I suck at setting limits. I'm absolutely horrible.
There is a guy--(I blogged about him a month or two ago) who wants to be friends and has a girlfriend. And sometimes it is fine, but he wanted to know where "Dotty" lived and I told him the state, but wouldn't say where and he really was pushing me because he has spent some time in that state. I told him bluntly No, and he got all pissy about it! He was like "you gave me googleable photos and I didn't google them. I'm not a bad guy." And I was like "I gave you pictures of me; I will not, under any circumstances, give info to you that makes Dotty googleable." And he kept being annoyed with me.
And it made me feel HORRIBLE!
Now I'm 100% sure that my ethics are clear on this. I can take risks with my own safety. I try to be wise about it, but I cannot take risks with Dotty. (I trusted him enough to send on some photos that are googleable. For what it is worth, I have a very large google footprint; the first three pages of results on my first name and last name, without a middle initial even, are all of me and they tell you where I work, where I live, how much I've paid for my house, and a ton of other information; Likewise, Dotty has an even larger google footprint than I do. Google is a very real deal for both of us.)
So why does it make me feel so horrible?
Well, for one, it isn't very submissive. I'm saying "No, this is the way it will be." But I've never submitted to him. I don't think that is it.
He implied that I hurt his feelings, and I work really hard to not hurt people's feelings. He took it personally, when I wouldn't tell anyone I didn't know well who knew my blog where she lived. But the implication of hurt feelings makes me feel like I've really done something wrong.

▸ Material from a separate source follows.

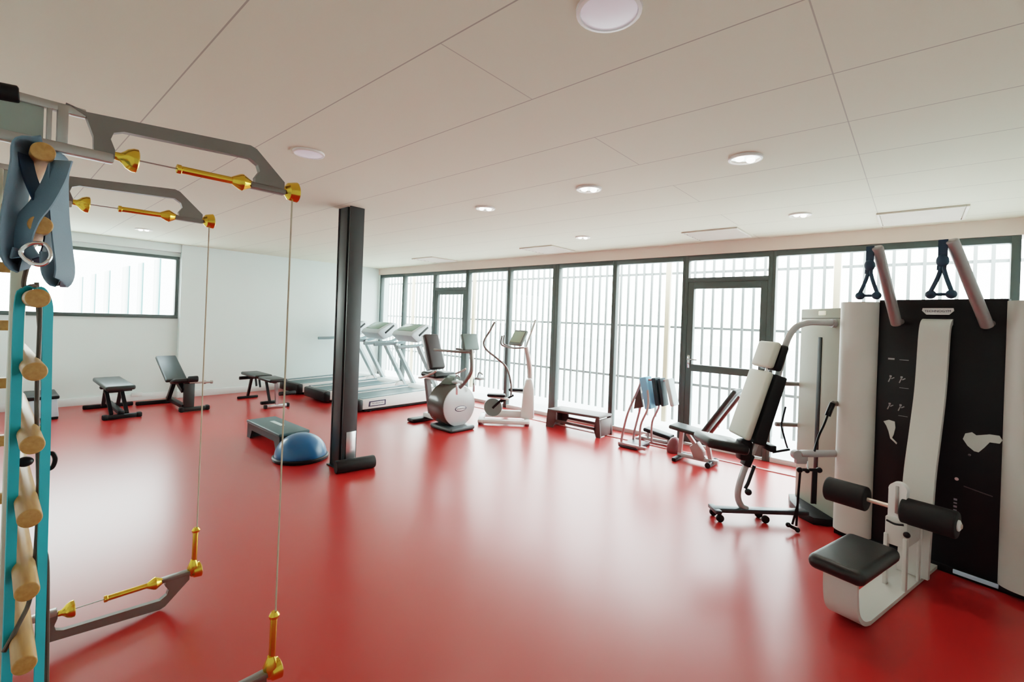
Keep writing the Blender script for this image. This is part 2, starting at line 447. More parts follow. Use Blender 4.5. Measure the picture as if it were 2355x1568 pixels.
for y, w in ((1.72, 'near'), (2.66, 'far')):
    yl = y+yo
    for flip in (False, True):
        zz = 1.93 if not flip else .195
        s = -1 if flip else 1
        arm = MB().prism(plate(flip, y), yl-.012, yl+.012, 'xz').box((.642, yl, zz-s*.006), (.115, .034, .018), .003)
        arm = arm.build('upper_arm' if not flip else 'lower_arm', ALU_D, k)
        pulley_cone((.232, yl, zz-s*.008), (1, 0, -.05*s), .034, .05).build('pulley_cone', GOLD, arm)
        gx0, gx1 = (.385, .535)
        MB().cyl((gx0, yl, zz-.006*s), (gx1, yl, zz-.004*s), .0115, seg=16, bev=.003).lathe([(.008, -.008), (.014, -.006), (.014, .004), (.010, .008)], (gx0, yl, zz-.006*s), (1, 0, 0)).build('grip', GOLD, arm)
        MB().lathe([(.012, -.03), (.026, -.006), (.028, .002), (.024, .010), (.012, .03), (.008, .045)], (.560, yl, zz-.003*s), (1, 0, 0)).build('pulley_cone', GOLD, arm)
        MB().lathe([(.012, 0), (.014, .010), (.030, .022), (.034, .040), (.036, .052), (.03, .056), (.006, .054)], (.690, yl, zz), (1, 0, .08)).build('pulley_cone', GOLD, arm)
        MB().cyl((.25, yl, zz-.008*s), (.395, yl, zz-.006*s), .0022, seg=6).build('cable', ALU, arm)
        # rail back to the body
        r = MB().box((-.25, yl, zz-s*.02), (.96, .03, .026), .004).box((-.28, yl, zz+s*.085), (.90, .022, .022), .003)
        r.box((.125, yl, zz+s*.035), (.022, .024, .11), .003).box((.100, yl, zz+s*.035), (.010, .02, .11), .002)
        r.build('rail', ALU, k)
    if True:
        MB().cyl((.722, yl, .27), (.728, yl, 1.905), .0032, seg=8).build('cable', mat('pale_cord', (.55, .48, .36), .6), k)
        MB().cyl((.715, yl, .245), (.717, yl, .395), .0115, seg=16, bev=.003).lathe([(.006, -.012), (.016, -.008), (.018, .002), (.010, .014)], (.718, yl, .398)).build('grip', GOLD, k)
        MB().lathe([(.010, -.05), (.022, -.03), (.026, -.005), (.016, .02), (.012, .03)], (.712, yl, .225)).build('pulley_cone', GOLD, k)
for y in (1.72, 2.66):
    MB().box((-.66, y+yo, 1.053), (.06, .07, 1.975), .006).build('upright', ALU, k)
    MB().box((-.24, y+yo, 1.965), (.66, .006, .085)).build('infill_panel', mat('grey_infill', (.33, .37, .33), .3), k)
MB().box((-.04, 0, 1.965), (.06, 1.0, .09), .006).build('cross_beam', ALU, k)
MB().box((-.04, 0, .115), (.06, 1.0, .09), .006).build('cross_beam', ALU, k)
MB().cyl((.0, 1.72+yo, 2.015), (.045, 1.72+yo, 2.02), .022, seg=16, bev=.004).box((.03, 1.74+yo, 2.03), (.03, .05, .02), .004).build('clamp_knob', BLK, k)

KS = 1.045
for o in k.children_recursive:
    o.data.transform(Matrix.Translation((0, 0, 1.5-1.5*KS)) @ Matrix.Scale(KS, 4))
k.location.y = 2.19*KS
wbars = thing('wall_bars', 'wooden rungs on a pale metal post at the left edge', 'wall bars', (.067, 2.2, 0))
MB().box((.004, 0, .97), (.036, .055, 1.94), .006).build('post', POST, wbars)
MB().box((-.044, .12, .97), (.018, .05, 1.94), .004).build('post', POST, wbars)
rz = [1.8895-.19*i for i in range(8)]
for i, z in enumerate(rz):
    MB().cyl((.024, -.49, z), (.024, .40, z), .0242, seg=28, bev=.004).build('rung', WOOD, wbars)
    MB().box((-.024, .06, z-.09), (.03, .04, .033), .003).build('peg', WOOD, wbars)

# blue-grey suspension strap looped over the two top rungs
sx, sy = .096, 1.86
st = thing('suspension_strap', 'blue-grey webbing strap draped over the two top wooden rungs', 'strap', (sx*.95, sy*.95, 1.8895))
def rel(pts): return [((x-sx)*.95, (y-sy)*.95-.025, (z-1.91)*.95) for x, y, z in pts]
MB().ribbon(rel([(.096, 1.87, 1.942), (.062, 1.87, 1.92), (.058, 1.86, 1.86), (.050, 1.85, 1.78), (.043, 1.85, 1.70), (.045, 1.86, 1.63), (.060, 1.87, 1.60), (.068, 1.87, 1.64)]), .085, .004, (.55, 1, 0)).build('webbing', STRAP, st)
MB().ribbon(rel([(.096, 1.90, 1.942), (.130, 1.89, 1.92), (.131, 1.88, 1.85), (.134, 1.87, 1.76), (.142, 1.86, 1.67), (.150, 1.86, 1.59), (.140, 1.86, 1.555), (.124, 1.86, 1.58), (.118, 1.86, 1.64)]), .07, .004, (.75, 1, 0)).build('webbing', STRAP, st)
MB().ribbon(rel([(.062, 1.865, 1.90), (.074, 1.86, 1.84), (.094, 1.87, 1.785), (.112, 1.885, 1.74), (.122, 1.90, 1.69), (.112, 1.90, 1.63), (.09, 1.90, 1.61)]), .045, .004, (.8, 1, 0)).build('webbing', NAVY, st)
MB().ribbon(rel([(.133, 1.85, 1.90), (.120, 1.84, 1.84), (.098, 1.835, 1.775), (.072, 1.84, 1.72), (.060, 1.85, 1.66), (.078, 1.85, 1.615)]), .06, .004, (-.9, 1, 0)).build('webbing', STRAP, st)
MB().tube(rel([(.060, 1.80, 1.63), (.075, 1.795, 1.605), (.10, 1.79, 1.60), (.115, 1.795, 1.625), (.105, 1.80, 1.655), (.08, 1.80, 1.655)]), .005, closed=True).build('ring', CHROME, st)

# turquoise band over the third rung
band = thing('resistance_band', 'turquoise latex band looped over the third wooden rung', 'exercise band', (.0912, 1.852, 1.5095))
MB().ribbon([tuple(c*.95 for c in p) for p in [(-.026, .02, -1.48), (-.027, .02, -.9), (-.029, .01, -.3), (-.029, 0, -.02), (-.016, 0, .022), (.0, 0, .029), (.016, 0, .022), (.029, 0, -.02), (.030, 0, -.10), (.034, .0, -.4), (.037, .01, -.75), (.042, .02, -1.48)]], .023, .004, (.9, .45, 0)).build('latex_loop', TURQ, band)
rt = thing('resistance_tube', 'thin grey-brown exercise tube hanging down beside the turquoise band', 'exercise tube', (.095, 1.9, 1.595))
def rel2(pts): return [((x-.1)*.95, (y-2.0)*.95, (z-1.6)*.95) for x, y, z in pts]
MB().tube(rel2([(.082, 1.93, 1.62), (.075, 1.97, 1.545), (.10, 2.0, 1.545), (.112, 2.0, 1.47), (.112, 2.0, 1.2), (.122, 2.0, .95), (.122, 2.0, .76), (.112, 1.97, .62), (.09, 1.95, .56), (.06, 1.93, .50)]), .0055, 8).build('tube', TUBEG, rt)
MB().tube(rel2([(.104, 2.03, 1.56), (.128, 2.02, 1.2), (.134, 2.0, .80), (.146, 1.99, .70), (.152, 2.0, .5), (.160, 2.0, .1)]), .0055, 8).build('tube', TUBEG, rt)
MB().tube(rel2([(.135, 2.02, 1.02), (.150, 2.02, 1.03), (.158, 2.02, 1.01), (.152, 2.02, .985), (.137, 2.02, .985)]), .006, 8, closed=True).build('ring_handle', BLK, rt)
MB().sphere(rel2([(.092, 2.0, 1.02)])[0], .018, (1, 1, .8)).build('stopper', BLK, rt)

# ------------------------------------------------------------------ lat machine (right foreground)
MC, MT = (4.078, -.102, 0), R(165)
lm = thing('lat_machine', 'black and white weight machine with thigh rollers and black seat, right foreground', 'exercise machine', MC, MT)
pan = MB().box((-.035, 0, .885), (.07, .63, 1.69), .004).build('shroud_panel', BLK, lm)
prof = [(-.12, -.315), (-.02, -.315)] + [(-.01+.085*math.sin(R(a)), -.43+.122*math.cos(R(a))) for a in range(15, 180, 11)] + [(-.12, -.552)]
MB().prism(prof, .045, 1.715, 'xy').build('side_column', WPL, lm)
MB().prism([(x, -y) for x, y in prof], .045, 1.715, 'xy').build('side_column', WPL, lm)
MB().box((-.05, 0, .022), (.13, 1.08, .044), .004).build('plinth', BLK, lm)
MB().box((.024, .22, .030), (.010, .20, .026), .003).build('reflection_strip', mat('painted_reflection', (.55, .70, .85), .3), lm)  # added pale strip, stands in for a line of reflected light
sp = [(-.03, 0, 1.588), (.015, 0, 1.580), (.045, 0, 1.55), (.062, 0, 1.48), (.07, 0, 1.40), (.10, 0, 1.13), (.17, 0, .87), (.235, 0, .65), (.268, 0, .42), (.300, 0, .10), (.305, 0, .03)]
MB().ribbon(sp, .150, .035).build('spine', WPL, lm)
MB().ribbon([(-.02, -.03, .016), (.4, -.03, .016), (1.00, -.03, .016), (1.10, -.03, .020), (1.18, -.03, .048), (1.235, -.03, .105), (1.255, -.03, .19), (1.258, -.03, .26), (1.258, -.03, .33)], .150, .022).build('base_beam', WPL, lm)
sb = MB().box((1.16, -.008, .346), (.49, .245, .074), .034, 4)
sb.build('seat', LEA, lm)
MB().box((1.16, -.01, .302), (.36, .15, .012), .003).build('seat_plate', BLK, lm)
fr = MB().box((.345, -.01, .345), (.05, .11, .17), .006).box((.575, -.055, .175), (.035, .02, .30), .004).box((.575, .035, .175), (.035, .02, .30), .004)
fr.box((.45, -.01, .345), (.27, .105, .16), .008).box((.36, .04, .15), (.03, .014, .25), .003)
fr.build('seat_post', WPL, lm)
MB().prism([(-.055, .40), (.025, .40), (.030, .58)] + arc(-.012, .585, .044, 5, 175, 10) + [(-.055, .58)], .52, .57, 'yz').build('roller_bracket', WPB, lm)
MB().box((.572, -.014, .53), (.008, .016, .16), .003).build('adjustment_slot', ALU, lm)
MB().cyl((.545, -.40, .475), (.545, .262, .475), .0125).build('roller_bar', mat('pinkish_steel', (.70, .58, .50), .3, .6), lm)
for y0, y1 in ((-.385, -.165), (.005, .245)):
    rp = MB().cyl((.545, y0, .475), (.545, y1, .475), .074, seg=32, bev=.010).build('thigh_roller', RUB, lm)
    e = y1 if y1 > 0 else y0; d = 1 if y1 > 0 else -1
    MB().lathe([(.03, 0), (.03, .006), (.02, .012), (.001, .013)], (.545, e, .475), (0, d, 0)).build('end_cap', WPB, rp)
MB().sphere((.60, .045, .355), .017).cyl((.58, .045, .355), (.60, .045, .355), .008).build('adjuster_knob', BLK, lm)
MB().tube([(.60, -.05, .405), (.606, -.01, .398), (.60, .03, .405)], .006, 8).build('pin_handle', BLK, lm)
# lever arms and their hanging handles
for (y0, y1) in ((-.19, -.222), (.245, .135)):
    a = MB().cyl((.075, y0, 1.555), (.36, y1, 2.055), .031, seg=20, bev=.012)
    a.cyl((-.02, y0, 1.58), (.09, y0, 1.58), .02, seg=14)
    la = a.build('lever_arm', mat('lever_metal', (.34, .31, .31), .3, .5), lm)
    py_, px_ = y1-.035, .365
    hs = MB().ribbon([(px_, py_, 2.06), (px_, py_, 1.96), (px_, py_-.004, 1.88)], .042, .010, (0, 1, 0), sm=False).sphere((px_, py_, 1.935), .030, (.8, 1, 1.3))
    hs.tube([(px_, py_, 1.92), (px_, py_-.018, 1.84), (px_+.01, py_-.05, 1.745)], .0115, 8).tube([(px_, py_, 1.92), (px_, py_+.018, 1.84), (px_-.01, py_+.045, 1.745)], .0115, 8)
    hs.build('hanging_strap', NAVY, la)
    h = MB().cyl((px_+.01, py_-.05, 1.738), (px_-.01, py_+.045, 1.738), .009)
    for yy in (-.048, .043): h.sphere((px_, py_+yy, 1.738), .026)
    h.build('handle_grip', NAVY, la)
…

I also crave male approval. And more than that, male disapproval is very hard for me, if I have any respect at all for a guy. I just wanted this guy to say "Oh, sorry--I get it; my bad" but he really viewed it as an insult and pushed harder. In all honesty, this makes me think I should just cut off all contact with him--he makes me feel shitty more often than he makes me feel good.
Is it that "I have to be perfect to be loved?" Is it that I didn't have a lot of limits respected growing up and it is easier to have a limit you haven't established ignored than someone plow right over one I've tried to make clear? I've never been good about standing up for myself, but I thought I was good about standing up for other people. I never wavered on not saying where Dotty lived, but it really did make me feel shitty.
I have noticed that I tend to let a few people in, and those people, I really do crave their approval. But anyone not in my inner circle, I don't care about what they think. But I'm not good at looking at each thing and weighing the advice. It tends to be linked to the person.
I do set some limits when dating in the beginning and if a guy ignores it, I just toss them into the 'crazy' bucket. (For example, you'd be shocked how many men want to come over to my apartment on a first meet! I have NO problem telling them no.) But once I know someone better, I get really lousy really quickly at this.